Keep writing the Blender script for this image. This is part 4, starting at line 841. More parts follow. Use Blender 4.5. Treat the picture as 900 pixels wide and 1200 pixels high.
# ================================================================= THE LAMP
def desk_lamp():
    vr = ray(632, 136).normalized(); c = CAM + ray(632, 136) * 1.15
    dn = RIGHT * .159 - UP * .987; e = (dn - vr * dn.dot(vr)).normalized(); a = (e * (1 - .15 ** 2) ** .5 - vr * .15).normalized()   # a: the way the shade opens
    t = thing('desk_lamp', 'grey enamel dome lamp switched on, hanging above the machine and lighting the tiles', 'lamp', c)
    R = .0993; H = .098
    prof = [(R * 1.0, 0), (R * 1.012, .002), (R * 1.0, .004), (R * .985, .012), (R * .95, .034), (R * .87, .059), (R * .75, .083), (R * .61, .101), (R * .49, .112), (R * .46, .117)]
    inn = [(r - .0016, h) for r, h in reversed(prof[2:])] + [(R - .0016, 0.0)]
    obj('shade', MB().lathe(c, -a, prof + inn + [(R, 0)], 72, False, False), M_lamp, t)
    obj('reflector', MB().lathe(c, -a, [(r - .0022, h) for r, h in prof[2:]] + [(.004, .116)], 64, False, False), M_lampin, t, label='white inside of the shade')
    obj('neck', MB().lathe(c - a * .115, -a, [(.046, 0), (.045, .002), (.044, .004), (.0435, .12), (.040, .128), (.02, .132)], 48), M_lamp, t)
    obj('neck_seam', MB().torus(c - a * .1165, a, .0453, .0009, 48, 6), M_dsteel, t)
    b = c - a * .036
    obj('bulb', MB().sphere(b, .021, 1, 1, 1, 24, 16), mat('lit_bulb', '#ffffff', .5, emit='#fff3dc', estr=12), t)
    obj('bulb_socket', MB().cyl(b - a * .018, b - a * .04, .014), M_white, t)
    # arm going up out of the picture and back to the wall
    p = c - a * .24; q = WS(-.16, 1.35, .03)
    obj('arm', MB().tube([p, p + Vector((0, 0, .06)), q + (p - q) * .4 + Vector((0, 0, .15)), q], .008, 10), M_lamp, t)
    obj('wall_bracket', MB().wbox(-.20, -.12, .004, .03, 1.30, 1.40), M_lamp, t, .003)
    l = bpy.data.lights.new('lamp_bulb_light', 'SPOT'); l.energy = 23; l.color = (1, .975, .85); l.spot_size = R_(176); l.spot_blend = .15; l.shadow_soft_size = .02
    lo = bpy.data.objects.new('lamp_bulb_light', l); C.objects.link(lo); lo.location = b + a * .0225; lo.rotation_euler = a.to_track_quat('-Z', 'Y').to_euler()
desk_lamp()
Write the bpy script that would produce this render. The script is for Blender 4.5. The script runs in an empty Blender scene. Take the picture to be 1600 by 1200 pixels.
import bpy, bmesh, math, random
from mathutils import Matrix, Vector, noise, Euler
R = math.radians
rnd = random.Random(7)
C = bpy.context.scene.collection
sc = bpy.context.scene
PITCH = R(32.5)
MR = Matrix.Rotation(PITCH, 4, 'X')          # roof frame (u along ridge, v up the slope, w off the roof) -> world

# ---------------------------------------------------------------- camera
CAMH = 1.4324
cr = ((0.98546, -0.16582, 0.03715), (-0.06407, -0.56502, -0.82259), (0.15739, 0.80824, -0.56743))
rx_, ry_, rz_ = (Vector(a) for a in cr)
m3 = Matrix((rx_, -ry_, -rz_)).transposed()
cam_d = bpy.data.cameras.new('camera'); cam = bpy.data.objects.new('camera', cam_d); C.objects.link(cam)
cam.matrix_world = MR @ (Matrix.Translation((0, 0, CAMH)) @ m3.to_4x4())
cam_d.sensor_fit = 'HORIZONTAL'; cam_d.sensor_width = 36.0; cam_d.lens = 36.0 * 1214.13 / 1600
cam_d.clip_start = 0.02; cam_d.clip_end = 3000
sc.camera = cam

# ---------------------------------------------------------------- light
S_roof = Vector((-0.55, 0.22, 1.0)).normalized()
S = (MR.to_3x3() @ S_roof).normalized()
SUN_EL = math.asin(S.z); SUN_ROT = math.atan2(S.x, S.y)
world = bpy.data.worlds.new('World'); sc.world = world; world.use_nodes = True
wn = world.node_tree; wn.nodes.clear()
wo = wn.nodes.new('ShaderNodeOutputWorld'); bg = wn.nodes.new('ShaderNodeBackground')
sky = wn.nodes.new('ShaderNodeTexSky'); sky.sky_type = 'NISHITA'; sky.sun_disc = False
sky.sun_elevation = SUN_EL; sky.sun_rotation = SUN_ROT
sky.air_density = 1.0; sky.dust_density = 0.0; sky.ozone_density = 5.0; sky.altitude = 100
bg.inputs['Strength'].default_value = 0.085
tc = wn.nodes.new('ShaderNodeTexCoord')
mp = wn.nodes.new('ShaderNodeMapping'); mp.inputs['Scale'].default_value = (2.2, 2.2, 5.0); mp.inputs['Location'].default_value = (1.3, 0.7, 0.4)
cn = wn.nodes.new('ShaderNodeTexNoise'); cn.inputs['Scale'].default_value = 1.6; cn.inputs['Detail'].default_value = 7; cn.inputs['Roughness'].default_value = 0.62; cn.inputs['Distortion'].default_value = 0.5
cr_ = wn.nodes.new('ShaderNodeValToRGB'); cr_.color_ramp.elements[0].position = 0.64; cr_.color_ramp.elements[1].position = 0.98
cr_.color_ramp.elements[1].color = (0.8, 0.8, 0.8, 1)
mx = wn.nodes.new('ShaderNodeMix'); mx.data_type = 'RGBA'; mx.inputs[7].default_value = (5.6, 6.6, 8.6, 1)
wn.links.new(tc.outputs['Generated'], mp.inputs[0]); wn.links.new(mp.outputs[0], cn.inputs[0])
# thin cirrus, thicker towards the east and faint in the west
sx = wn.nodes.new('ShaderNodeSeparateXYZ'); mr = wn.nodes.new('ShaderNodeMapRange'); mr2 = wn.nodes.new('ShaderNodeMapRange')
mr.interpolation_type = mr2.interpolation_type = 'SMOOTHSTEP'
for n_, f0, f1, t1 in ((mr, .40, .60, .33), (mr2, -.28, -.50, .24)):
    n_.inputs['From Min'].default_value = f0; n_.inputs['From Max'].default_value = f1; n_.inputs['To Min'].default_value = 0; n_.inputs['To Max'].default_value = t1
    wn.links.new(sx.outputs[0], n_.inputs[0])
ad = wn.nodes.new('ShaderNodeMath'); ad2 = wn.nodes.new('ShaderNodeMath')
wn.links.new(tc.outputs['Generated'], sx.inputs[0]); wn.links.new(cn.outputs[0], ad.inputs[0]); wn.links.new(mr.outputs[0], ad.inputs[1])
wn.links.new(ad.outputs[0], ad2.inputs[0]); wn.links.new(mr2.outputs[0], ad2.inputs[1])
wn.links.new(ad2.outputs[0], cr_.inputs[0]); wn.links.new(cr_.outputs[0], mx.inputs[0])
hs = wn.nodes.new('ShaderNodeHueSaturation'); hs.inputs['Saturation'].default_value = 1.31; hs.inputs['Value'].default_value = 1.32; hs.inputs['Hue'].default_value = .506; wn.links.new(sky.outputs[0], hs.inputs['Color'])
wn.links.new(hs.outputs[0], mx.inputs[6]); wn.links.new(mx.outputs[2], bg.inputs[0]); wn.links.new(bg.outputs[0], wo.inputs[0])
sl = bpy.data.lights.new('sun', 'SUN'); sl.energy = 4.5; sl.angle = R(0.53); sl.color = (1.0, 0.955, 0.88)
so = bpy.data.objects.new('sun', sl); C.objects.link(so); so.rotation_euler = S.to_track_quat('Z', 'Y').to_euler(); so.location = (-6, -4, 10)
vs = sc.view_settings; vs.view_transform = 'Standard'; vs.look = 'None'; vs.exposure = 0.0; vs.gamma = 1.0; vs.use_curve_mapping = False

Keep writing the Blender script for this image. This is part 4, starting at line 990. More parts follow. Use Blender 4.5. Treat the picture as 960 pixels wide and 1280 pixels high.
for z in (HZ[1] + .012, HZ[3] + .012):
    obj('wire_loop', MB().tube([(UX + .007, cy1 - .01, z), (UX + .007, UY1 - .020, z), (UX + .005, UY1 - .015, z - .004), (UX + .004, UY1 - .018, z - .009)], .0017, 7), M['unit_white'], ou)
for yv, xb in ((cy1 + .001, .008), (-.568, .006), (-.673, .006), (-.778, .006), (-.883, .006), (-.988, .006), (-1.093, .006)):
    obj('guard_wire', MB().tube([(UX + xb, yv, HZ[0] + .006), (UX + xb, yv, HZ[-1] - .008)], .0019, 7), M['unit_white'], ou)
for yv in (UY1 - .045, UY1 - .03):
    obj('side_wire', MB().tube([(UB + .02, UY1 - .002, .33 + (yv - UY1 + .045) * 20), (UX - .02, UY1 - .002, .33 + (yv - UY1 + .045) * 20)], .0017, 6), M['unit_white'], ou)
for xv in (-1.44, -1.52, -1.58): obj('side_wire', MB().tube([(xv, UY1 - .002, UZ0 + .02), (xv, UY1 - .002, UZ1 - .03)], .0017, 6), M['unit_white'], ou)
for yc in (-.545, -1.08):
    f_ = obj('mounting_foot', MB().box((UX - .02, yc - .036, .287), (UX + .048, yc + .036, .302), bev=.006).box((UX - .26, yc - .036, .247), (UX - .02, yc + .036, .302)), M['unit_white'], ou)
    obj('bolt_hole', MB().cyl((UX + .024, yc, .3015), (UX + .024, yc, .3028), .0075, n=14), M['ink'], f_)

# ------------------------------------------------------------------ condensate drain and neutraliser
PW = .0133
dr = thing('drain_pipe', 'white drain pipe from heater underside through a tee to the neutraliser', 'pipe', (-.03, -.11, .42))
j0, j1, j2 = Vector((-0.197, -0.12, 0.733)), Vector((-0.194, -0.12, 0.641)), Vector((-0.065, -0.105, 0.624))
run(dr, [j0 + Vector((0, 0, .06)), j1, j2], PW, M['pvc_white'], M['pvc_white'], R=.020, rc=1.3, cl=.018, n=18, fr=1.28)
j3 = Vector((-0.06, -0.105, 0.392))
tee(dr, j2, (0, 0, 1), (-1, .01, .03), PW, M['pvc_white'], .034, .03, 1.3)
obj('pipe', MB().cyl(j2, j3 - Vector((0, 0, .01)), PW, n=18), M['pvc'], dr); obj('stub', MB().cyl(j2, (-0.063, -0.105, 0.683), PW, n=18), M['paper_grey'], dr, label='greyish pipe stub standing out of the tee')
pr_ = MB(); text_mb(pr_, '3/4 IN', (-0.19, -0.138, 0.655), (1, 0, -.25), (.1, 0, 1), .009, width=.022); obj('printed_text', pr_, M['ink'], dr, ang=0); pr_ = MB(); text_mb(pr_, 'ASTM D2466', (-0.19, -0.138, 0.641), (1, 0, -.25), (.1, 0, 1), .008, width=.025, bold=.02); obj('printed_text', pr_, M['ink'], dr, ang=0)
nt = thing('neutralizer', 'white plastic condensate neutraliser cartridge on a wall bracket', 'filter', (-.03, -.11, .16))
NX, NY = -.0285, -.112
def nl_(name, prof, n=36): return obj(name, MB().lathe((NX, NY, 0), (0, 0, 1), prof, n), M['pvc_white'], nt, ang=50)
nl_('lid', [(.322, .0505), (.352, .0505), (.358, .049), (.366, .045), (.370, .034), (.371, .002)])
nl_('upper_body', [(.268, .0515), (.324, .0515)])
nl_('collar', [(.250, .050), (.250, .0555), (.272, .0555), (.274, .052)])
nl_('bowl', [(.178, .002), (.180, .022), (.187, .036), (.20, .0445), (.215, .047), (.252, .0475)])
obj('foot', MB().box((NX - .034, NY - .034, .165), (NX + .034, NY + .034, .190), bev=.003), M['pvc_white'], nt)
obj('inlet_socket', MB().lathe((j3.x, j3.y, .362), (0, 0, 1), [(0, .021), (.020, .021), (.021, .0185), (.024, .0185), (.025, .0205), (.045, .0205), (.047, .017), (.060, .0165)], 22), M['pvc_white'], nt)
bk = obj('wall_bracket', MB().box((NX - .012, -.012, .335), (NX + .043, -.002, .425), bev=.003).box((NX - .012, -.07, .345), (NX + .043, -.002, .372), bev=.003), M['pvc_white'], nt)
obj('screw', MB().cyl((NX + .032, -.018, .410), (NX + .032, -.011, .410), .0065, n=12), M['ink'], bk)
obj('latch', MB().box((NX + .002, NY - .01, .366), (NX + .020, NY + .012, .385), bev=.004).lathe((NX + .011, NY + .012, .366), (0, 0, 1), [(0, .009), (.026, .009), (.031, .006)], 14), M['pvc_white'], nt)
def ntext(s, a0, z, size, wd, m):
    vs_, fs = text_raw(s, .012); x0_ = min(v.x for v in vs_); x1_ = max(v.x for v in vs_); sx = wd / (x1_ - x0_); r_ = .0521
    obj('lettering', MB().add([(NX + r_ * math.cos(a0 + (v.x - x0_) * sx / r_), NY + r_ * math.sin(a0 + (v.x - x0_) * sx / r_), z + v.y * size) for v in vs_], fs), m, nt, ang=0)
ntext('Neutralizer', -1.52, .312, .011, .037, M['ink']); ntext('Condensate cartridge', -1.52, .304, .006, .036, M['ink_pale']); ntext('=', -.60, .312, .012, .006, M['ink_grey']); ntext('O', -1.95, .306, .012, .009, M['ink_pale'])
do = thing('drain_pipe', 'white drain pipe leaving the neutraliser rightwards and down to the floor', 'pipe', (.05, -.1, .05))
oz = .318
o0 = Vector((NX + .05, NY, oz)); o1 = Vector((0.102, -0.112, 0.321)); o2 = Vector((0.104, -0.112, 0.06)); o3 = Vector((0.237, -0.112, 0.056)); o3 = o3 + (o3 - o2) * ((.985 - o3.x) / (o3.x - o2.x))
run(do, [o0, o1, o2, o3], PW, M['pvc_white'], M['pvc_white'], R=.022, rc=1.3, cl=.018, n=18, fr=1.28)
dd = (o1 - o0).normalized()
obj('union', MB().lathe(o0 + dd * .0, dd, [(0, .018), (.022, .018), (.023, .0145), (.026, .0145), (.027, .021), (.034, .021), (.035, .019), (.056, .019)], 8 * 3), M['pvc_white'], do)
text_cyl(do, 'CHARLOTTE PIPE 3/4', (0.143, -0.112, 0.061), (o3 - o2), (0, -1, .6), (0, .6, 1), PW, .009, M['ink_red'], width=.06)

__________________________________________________

▶ _YOUR TASK_
Look over the listing. Pull out every line with the string "parts" in it.

▶ _PROBLEM SOLUTION_
Keep writing the Blender script for this image. This is part 4, starting at line 841. More parts follow. Use Blender 4.5. Treat the picture as 900 pixels wide and 1200 pixels high.
Keep writing the Blender script for this image. This is part 4, starting at line 990. More parts follow. Use Blender 4.5. Treat the picture as 960 pixels wide and 1280 pixels high.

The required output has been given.